03 Aug 15 - 09:06 AM (#3727937)
Subject: RE: Tech: Do We Need This Device?
From: GUEST,#

It was tuned when I bought it.


03 Aug 15 - 11:11 AM (#3727964)
Subject: RE: Tech: Do We Need This Device?
From: Will Fly

The interesting - and probably the most important fact - is that every guitar tunes slightly differently. Electronic, clip-on tuners are excellent value for money - but, when I've used one, I do a manual "ear" check to make sure that its sounds sweet.

Every one of my guitars (and all but one is hand made) has its own slight tuning idiosyncracies, and every method of tuning - with tuning fork, by harmonics, by electric tuner will be slightly imperfect on one or another instrument.

"Automatic" self-tuners are no different.


03 Aug 15 - 11:26 AM (#3727967)
Subject: RE: Tech: Do We Need This Device?
From: Bill D

On an autoharp, the middle octave sounds pretty good using my old KORG...but the lower notes and to some extent, the higher ones, need some tweaking.... (the "relative tuning" referred to above). I had a discussion with Bryan Bowers 40 years ago where he explained to problem. I DO think that an electronic tuner could/should be designed so that one could adjust it to one's 'relative pitch' (what the ear hears) for each string. I already tune the autoharp 'slightly' below dead center for most lower notes. (I simply don't hear the high notes well enough to bother... but *shrug*.. who can hear teeny differences in most autoharps anyway? ;>))


03 Aug 15 - 11:56 AM (#3727975)
Subject: RE: Tech: Do We Need This Device?
From: GUEST,Ray

I agree with Will Fly that every guitar tunes differently but, reading the blurd, it appears that the contraption can deal with that by way of a smart phone (whatever one of those is) app.

Electric tuners are a great way of making sure that everyone in a band/ session is tuned to the same frequency but I suspect that this device will get whole heartedly confused if someone else is playing/tuning in the vicinity. How do you make an accordionist play? Start tuning your guitar!
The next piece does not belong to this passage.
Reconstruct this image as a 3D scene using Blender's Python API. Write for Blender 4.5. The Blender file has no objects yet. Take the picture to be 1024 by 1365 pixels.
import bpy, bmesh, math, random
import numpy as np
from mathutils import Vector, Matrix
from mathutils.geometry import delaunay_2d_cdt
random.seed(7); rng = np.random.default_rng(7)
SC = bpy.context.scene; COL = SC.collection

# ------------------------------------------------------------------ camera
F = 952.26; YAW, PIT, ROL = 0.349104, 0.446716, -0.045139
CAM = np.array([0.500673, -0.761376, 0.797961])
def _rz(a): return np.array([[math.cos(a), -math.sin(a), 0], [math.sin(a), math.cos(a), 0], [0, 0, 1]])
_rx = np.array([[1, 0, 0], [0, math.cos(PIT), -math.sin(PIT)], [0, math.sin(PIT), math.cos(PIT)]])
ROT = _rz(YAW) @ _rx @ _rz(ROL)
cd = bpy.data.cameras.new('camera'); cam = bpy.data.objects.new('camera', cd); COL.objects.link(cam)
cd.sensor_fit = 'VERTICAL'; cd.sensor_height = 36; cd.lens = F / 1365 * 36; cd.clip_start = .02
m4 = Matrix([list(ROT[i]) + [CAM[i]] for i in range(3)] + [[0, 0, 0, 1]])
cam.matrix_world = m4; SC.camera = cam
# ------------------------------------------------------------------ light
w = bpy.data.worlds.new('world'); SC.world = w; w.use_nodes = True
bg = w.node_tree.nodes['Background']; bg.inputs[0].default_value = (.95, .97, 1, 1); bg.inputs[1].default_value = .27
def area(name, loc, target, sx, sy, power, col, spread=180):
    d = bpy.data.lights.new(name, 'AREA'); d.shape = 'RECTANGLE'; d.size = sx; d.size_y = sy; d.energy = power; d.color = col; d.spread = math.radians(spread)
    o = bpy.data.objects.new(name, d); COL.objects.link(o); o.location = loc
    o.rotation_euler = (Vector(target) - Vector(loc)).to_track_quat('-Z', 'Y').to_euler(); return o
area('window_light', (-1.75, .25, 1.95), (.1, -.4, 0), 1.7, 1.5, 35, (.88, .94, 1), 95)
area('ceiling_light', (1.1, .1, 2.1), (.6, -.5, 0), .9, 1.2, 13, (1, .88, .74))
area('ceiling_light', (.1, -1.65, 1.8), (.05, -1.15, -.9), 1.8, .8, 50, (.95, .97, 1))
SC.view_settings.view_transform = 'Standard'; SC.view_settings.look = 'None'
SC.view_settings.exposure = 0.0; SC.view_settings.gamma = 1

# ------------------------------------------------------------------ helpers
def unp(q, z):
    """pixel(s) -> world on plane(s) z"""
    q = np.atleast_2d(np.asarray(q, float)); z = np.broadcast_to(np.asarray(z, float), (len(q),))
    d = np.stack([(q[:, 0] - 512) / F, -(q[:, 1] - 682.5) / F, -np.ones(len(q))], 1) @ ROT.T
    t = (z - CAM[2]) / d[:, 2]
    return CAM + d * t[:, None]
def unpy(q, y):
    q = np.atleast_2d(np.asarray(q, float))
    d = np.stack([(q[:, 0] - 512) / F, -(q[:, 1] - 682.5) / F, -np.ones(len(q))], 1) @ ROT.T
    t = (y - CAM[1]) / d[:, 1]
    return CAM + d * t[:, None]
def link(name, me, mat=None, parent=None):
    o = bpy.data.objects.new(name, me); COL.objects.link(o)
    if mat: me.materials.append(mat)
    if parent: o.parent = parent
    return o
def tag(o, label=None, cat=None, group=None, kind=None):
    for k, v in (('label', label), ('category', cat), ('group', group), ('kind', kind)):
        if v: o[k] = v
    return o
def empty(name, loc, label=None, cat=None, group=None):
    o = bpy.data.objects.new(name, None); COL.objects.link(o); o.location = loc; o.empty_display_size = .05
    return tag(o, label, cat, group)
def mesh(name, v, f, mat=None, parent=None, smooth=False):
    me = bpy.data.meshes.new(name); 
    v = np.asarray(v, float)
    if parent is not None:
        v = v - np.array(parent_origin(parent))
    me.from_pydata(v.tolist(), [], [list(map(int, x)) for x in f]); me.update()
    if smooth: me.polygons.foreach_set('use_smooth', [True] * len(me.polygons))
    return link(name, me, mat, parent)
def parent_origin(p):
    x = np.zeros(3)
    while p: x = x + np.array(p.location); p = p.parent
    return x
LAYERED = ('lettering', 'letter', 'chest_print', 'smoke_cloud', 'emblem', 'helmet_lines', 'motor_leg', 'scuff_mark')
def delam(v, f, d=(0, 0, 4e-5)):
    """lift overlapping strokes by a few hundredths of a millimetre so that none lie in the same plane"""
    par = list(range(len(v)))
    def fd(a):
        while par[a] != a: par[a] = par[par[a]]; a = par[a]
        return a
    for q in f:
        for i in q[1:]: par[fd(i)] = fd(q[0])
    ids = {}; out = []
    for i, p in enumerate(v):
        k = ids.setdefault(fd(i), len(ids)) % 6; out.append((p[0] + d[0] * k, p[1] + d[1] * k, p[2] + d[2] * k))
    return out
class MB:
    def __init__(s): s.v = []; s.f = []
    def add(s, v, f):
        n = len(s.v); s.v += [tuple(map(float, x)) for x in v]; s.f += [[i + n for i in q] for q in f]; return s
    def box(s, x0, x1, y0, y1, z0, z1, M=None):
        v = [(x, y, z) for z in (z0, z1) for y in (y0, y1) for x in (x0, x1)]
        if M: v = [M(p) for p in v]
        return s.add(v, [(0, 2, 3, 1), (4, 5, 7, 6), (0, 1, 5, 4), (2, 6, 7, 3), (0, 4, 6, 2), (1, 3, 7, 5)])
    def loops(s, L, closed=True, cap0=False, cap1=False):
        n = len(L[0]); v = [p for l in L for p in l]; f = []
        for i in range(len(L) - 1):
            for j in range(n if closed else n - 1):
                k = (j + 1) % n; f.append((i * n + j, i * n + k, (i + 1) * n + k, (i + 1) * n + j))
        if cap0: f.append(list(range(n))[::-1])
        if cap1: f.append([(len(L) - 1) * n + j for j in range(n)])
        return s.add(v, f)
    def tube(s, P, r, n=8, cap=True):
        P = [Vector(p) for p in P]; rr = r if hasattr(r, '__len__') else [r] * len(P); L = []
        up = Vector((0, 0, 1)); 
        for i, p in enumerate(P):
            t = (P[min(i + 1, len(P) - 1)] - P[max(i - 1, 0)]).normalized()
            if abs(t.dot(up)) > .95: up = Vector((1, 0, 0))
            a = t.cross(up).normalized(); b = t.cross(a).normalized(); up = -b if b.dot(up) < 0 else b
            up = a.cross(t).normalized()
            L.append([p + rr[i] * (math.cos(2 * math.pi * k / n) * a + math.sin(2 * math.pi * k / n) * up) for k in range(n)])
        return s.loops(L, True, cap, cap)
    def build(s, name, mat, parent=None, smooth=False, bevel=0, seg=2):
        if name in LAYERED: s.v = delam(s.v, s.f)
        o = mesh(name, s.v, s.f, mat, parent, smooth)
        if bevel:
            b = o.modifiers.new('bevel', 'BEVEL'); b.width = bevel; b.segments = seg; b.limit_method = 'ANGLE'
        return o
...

03 Aug 15 - 02:08 PM (#3728009)
Subject: RE: Tech: Do We Need This Device?
From: Richard Bridge

Harmonics do NOT produce precise correct equal temperament tuning.

And anybody who thinks Martin Carthy is aimlessly twiddling is a moron.


05 Aug 15 - 06:02 PM (#3728467)
Subject: RE: Tech: Do We Need This Device?
From: GUEST,Rigby

I have the Tronical Tune fitted on my guitar. I like it.

It's really just a natural extension of the idea of a digital tuner.


05 Aug 15 - 06:45 PM (#3728475)
Subject: RE: Tech: Do We Need This Device?
From: Steve Shaw

When you play an instrument that can't be tuned in a session situation, as I do, the cheapie tuner, as employed by the typical guitar man (and, more distressingly, by fiddle players) is a Godsend. It means that we are all more or less basically in tune. What joy. But I can't help feeling that the guitar man ought to be getting just the one note on his tuner then doing things the proper way. But who am I.